Wednesday, November 12, 2008

Call for post-bailout plans

The Straits Times
Nov 12, 2008 | 11:37 AM
Call for post-bailout plans

DEUTSCHE Bank AG Chief Executive Officer Josef Ackermann said governments should give up stakes in banks after state-led bailouts help calm financial markets, wires agencies reported.

'Well-defined exit strategies need to be formulated and implemented,' Mr Ackermann, writing as chairman of the Institute of International Finance, said in a letter addressed to President George W. Bush ahead of a meeting of world leaders in Washington Nov 14-15.

Governments from the UK to Iceland to Washington have committed more than US$3 trillion to try and stem the worst financial crisis since the Great Depression.

Companies such as Royal Bank of Scotland Group Plc and American International Group Inc. have received emergency state funding in return for stakes.

A permanent, larger role for the public sector in financial companies would bring 'wide-spread inefficiencies,' hurting the chances of renewed growth in output and jobs, Mr Ackermann said in his letter, posted on Tuesday on the website of the Washington-based IIF, an association of financial institutions, said the wires.

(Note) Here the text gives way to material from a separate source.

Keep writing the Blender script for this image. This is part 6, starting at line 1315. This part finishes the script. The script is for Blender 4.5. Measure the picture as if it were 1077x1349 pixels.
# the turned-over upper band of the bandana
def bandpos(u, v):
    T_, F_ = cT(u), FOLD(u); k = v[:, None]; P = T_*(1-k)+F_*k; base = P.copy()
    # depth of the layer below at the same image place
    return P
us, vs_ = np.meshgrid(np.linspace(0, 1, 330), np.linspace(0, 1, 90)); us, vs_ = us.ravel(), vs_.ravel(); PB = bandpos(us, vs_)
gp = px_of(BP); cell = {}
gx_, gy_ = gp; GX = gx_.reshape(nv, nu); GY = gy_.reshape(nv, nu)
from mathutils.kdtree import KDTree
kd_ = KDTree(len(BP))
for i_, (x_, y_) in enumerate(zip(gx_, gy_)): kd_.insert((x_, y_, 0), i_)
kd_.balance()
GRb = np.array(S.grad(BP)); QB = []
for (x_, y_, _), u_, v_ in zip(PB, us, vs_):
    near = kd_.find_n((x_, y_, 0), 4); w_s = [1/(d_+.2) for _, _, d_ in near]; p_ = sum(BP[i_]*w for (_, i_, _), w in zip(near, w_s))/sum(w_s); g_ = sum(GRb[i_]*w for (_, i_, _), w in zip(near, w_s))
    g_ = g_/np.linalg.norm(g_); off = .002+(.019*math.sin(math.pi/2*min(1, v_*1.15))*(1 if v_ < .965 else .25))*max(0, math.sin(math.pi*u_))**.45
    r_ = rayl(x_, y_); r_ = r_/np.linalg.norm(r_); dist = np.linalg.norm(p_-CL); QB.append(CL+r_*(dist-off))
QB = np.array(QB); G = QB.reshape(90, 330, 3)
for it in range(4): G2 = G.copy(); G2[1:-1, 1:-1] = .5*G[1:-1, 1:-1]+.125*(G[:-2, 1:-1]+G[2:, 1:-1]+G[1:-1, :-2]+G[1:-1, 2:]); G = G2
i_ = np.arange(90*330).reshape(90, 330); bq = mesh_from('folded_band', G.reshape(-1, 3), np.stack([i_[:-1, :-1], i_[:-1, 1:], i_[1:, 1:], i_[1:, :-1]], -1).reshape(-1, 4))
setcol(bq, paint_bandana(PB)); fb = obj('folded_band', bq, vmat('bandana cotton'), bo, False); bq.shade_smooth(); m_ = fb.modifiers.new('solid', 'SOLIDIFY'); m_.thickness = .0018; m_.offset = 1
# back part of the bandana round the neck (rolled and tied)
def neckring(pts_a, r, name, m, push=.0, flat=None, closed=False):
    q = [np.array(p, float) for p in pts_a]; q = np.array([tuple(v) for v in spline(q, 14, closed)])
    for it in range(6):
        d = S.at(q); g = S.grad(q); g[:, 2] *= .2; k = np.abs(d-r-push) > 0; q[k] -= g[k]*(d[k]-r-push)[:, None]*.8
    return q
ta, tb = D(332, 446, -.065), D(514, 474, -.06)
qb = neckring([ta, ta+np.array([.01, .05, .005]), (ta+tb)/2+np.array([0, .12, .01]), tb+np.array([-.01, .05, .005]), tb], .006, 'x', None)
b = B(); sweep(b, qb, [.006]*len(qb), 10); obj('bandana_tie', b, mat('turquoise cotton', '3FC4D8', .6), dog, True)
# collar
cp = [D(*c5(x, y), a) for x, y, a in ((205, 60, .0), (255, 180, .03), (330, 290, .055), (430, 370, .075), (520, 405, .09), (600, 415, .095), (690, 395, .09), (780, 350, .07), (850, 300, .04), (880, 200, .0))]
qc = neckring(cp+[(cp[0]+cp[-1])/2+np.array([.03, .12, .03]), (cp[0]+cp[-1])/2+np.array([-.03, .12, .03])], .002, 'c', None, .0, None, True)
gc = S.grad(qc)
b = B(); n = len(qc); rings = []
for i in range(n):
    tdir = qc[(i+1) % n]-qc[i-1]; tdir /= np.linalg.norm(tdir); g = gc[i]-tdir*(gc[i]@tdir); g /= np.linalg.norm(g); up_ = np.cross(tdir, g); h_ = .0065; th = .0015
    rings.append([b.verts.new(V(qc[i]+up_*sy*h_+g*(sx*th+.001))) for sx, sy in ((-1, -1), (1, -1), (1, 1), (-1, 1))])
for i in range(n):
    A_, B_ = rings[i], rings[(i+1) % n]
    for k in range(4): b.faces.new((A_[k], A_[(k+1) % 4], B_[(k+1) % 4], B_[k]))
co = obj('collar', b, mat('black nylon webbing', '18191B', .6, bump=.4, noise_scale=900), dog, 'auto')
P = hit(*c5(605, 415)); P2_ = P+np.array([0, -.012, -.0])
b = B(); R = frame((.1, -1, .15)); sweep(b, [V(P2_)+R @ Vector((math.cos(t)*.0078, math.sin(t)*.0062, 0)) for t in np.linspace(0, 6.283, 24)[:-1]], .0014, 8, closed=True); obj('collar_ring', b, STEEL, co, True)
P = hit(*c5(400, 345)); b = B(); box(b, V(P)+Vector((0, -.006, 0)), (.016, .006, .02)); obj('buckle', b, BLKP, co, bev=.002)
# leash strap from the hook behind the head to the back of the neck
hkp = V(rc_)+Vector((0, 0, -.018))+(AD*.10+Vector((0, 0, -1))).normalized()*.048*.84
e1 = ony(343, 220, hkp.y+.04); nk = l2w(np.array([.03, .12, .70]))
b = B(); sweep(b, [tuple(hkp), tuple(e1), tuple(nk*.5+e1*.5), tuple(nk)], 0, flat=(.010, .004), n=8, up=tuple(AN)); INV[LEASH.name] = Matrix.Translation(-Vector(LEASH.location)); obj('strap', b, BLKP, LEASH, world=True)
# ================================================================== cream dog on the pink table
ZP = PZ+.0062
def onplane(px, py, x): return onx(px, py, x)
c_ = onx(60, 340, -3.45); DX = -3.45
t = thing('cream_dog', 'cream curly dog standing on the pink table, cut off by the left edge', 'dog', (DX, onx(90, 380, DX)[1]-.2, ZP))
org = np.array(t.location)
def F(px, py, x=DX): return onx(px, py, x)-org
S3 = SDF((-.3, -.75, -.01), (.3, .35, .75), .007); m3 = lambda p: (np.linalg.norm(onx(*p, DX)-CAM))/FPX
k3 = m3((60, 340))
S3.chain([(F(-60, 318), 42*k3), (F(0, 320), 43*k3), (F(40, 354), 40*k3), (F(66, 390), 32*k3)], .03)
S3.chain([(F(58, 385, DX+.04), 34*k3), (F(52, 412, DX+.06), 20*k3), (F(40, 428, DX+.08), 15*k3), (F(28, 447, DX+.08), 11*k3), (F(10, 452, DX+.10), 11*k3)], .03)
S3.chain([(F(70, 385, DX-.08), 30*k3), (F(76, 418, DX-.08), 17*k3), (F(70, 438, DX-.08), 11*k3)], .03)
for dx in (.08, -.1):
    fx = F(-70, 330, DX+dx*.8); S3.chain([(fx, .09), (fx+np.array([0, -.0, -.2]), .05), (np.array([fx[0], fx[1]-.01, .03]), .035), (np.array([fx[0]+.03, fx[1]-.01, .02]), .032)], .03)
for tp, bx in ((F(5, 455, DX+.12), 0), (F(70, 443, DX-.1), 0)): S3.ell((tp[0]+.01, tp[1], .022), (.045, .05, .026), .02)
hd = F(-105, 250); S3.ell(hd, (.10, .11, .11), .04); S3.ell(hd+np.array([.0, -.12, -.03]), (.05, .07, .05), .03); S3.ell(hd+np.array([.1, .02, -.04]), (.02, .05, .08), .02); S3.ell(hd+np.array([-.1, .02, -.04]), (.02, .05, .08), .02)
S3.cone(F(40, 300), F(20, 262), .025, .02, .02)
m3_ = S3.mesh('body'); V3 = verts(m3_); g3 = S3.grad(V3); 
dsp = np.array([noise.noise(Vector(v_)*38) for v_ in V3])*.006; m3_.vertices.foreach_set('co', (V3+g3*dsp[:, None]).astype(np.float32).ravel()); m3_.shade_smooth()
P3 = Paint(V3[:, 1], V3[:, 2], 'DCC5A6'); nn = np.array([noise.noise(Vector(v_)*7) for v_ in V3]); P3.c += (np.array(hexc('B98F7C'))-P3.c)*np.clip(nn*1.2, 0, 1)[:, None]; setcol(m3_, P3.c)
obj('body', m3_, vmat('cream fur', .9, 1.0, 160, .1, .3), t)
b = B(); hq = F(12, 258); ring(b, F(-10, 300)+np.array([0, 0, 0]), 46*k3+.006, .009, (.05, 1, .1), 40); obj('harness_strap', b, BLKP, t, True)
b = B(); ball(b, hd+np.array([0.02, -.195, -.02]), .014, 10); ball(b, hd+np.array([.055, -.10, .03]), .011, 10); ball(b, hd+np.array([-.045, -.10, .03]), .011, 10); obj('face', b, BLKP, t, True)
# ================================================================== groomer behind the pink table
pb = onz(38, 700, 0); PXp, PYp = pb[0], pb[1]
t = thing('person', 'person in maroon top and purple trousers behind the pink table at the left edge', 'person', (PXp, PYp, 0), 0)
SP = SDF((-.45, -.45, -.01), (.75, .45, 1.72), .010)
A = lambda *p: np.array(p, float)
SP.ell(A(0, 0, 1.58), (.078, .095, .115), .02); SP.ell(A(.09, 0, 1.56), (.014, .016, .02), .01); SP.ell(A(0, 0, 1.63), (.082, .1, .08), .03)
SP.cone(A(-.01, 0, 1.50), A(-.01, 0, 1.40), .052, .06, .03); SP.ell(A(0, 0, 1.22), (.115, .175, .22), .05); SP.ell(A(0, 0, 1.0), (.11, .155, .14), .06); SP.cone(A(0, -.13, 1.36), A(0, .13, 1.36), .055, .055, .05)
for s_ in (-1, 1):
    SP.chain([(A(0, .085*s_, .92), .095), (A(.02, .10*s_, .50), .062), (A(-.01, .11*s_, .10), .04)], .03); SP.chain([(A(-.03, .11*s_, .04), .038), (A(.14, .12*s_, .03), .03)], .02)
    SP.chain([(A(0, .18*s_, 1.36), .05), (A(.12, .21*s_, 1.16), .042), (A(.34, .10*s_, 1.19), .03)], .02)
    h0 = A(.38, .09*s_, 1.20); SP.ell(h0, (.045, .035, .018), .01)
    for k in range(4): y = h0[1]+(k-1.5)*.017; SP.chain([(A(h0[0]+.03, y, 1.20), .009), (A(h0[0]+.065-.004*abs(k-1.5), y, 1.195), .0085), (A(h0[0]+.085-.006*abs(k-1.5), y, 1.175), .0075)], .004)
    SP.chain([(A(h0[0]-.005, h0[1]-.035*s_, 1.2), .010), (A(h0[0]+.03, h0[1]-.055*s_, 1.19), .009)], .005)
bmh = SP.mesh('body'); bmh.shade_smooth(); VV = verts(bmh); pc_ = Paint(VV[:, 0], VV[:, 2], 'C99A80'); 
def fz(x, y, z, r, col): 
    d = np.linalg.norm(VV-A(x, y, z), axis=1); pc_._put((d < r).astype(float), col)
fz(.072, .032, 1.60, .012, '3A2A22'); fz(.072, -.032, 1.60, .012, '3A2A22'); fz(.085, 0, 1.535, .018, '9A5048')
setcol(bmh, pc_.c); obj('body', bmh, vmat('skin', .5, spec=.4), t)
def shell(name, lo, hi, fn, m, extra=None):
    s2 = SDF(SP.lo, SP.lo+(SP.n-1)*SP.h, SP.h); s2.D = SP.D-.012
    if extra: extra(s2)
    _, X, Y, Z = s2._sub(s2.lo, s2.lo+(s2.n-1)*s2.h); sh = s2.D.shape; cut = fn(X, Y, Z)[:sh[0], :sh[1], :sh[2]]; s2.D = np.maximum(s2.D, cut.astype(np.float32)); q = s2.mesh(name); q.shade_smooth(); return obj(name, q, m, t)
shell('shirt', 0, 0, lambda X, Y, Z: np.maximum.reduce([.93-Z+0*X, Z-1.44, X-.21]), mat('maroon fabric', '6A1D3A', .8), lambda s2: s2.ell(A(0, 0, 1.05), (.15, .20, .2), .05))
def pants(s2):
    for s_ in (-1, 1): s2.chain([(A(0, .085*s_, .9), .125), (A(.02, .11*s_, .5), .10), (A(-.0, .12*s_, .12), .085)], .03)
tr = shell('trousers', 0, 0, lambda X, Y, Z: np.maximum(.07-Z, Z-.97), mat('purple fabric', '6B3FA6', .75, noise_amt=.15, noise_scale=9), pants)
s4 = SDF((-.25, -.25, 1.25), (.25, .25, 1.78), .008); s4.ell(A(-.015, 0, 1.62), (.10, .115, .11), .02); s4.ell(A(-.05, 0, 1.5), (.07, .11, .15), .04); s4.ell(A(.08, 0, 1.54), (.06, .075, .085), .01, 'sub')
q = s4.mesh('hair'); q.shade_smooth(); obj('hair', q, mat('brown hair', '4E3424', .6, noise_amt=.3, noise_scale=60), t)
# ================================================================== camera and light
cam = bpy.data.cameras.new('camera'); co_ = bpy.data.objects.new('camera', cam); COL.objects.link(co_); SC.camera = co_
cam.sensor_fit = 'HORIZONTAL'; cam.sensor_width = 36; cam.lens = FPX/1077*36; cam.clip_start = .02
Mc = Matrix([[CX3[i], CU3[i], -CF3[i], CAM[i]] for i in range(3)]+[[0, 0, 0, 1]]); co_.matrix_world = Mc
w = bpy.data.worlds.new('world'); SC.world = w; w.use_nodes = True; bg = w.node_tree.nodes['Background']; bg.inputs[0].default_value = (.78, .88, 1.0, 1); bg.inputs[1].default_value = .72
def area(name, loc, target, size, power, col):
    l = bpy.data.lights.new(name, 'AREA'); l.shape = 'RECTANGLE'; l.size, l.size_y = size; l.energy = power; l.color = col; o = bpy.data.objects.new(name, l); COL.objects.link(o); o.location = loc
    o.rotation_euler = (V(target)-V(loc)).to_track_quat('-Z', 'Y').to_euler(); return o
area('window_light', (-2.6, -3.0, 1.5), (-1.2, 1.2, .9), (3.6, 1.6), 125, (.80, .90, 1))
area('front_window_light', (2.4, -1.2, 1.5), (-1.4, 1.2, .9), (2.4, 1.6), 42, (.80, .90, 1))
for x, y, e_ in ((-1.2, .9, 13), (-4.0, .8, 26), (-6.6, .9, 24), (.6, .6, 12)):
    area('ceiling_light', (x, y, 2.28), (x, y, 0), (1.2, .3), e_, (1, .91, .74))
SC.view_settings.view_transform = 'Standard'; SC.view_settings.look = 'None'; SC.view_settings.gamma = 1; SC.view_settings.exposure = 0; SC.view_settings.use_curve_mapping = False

The leaders of the Group of 20 industrial and emerging countries meet in Washington this week amid looming recession. The world's biggest industrialised economies will all contract next year for the first time in more than half a century as the financial-market seizure leaves companies and consumers starved of credit, the International Monetary Fund forecast this month.

Signs of stability
Mr Ackermann praised the concerted actions among governments, central banks, regulators and the IMF that have helped bring 'some signs of stability to financial markets.'

Still, policymakers need to take additional coordinated steps including on onetary policy to foster a recovery in financial markets and to avoid a 'severe' global recession, he wrote.

The IMF should also expand its role to include financial- market stability, while countries such as Japan, China and major oil-exporting nations need to come up with more money so that the IMF can provide increased financing to countries in need, Mr Ackermann wrote on behalf of the IIF, which represents more than 375 financial companies.

Emerging market countries should also be better represented in international organisations such as the IMF and World Bank, Mr Ackermann said.